Regulator to reveal bank funding levels
SOME much-needed clarification on the future of the banking sector should surface on Tuesday when the Financial Regulator is expected to announce the capital funding requirements of the banks that will be transferring loans to NAMA.
The regulator will reveal the funding levels the banks will need to reach by the end of the year after transferring assets to the Government’s ‘bad bank’.
Latest rumour has it that something between a 6% and 7% equity tier-1 ratio target is likely, although as high a level as 8% has also been mooted.
According to one analyst, a 6% ratio would be achievable by both of the main banks, AIB and Bank of Ireland, and would largely do away with talk of them having to be nationalised.
The analyst added: “We don’t think nationalisation is a probability at this point.
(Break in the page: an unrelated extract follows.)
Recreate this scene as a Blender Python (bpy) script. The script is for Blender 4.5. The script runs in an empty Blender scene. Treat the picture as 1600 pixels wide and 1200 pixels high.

The banks should be able to reach a 6% tier-1 ratio, but if the target turns out to be 8% by the end of the year, it could trigger a forced equity raising round for the banks, and their shares — in which there is some optimism at present — could tank and Government aid could be on the agenda again. A 7% target would also be achievable on the back of asset sales.”
On a whole, the next week is lining up to be if not a wholly pivotal one for the future of the Irish banking sector, then certainly one in which many key questions will be answered.
Ahead of the new capital requirement announcement, Monday is likely to see first details over the exact amount NAMA will pay for loans.
NAMA-related news, including exact discount figures for the loans from AIB, Bank of Ireland, Irish Nationwide and the EBS, is expected in the early part of next week, with ‘acquisition schedules’ for those assets from Anglo Irish Bank not anticipated until later in the week.
The actual transfer of assets to NAMA, originally scheduled for the end of March, now look set to commence over the Easter weekend. Some estimates have it that the institutions will be left with a combined €16 billion capital hole after transferring their bad loans to NAMA.
Meanwhile, Bank of Ireland announced yesterday that it will also publish its financial results, for the nine months to the end of last December, next Tuesday.
The bank’s ongoing restructuring talks with the EU have been in the news this week, with speculation that it may have to sell off part of its British operations over the next three years.
Next week is also likely to feature results from Anglo Irish Bank. Although, unconfirmed, Wednesday is looking like the day when the troubled bank will publish the worst financial results in Irish corporate history, with loan losses of as much as €14bn expected in some quarters.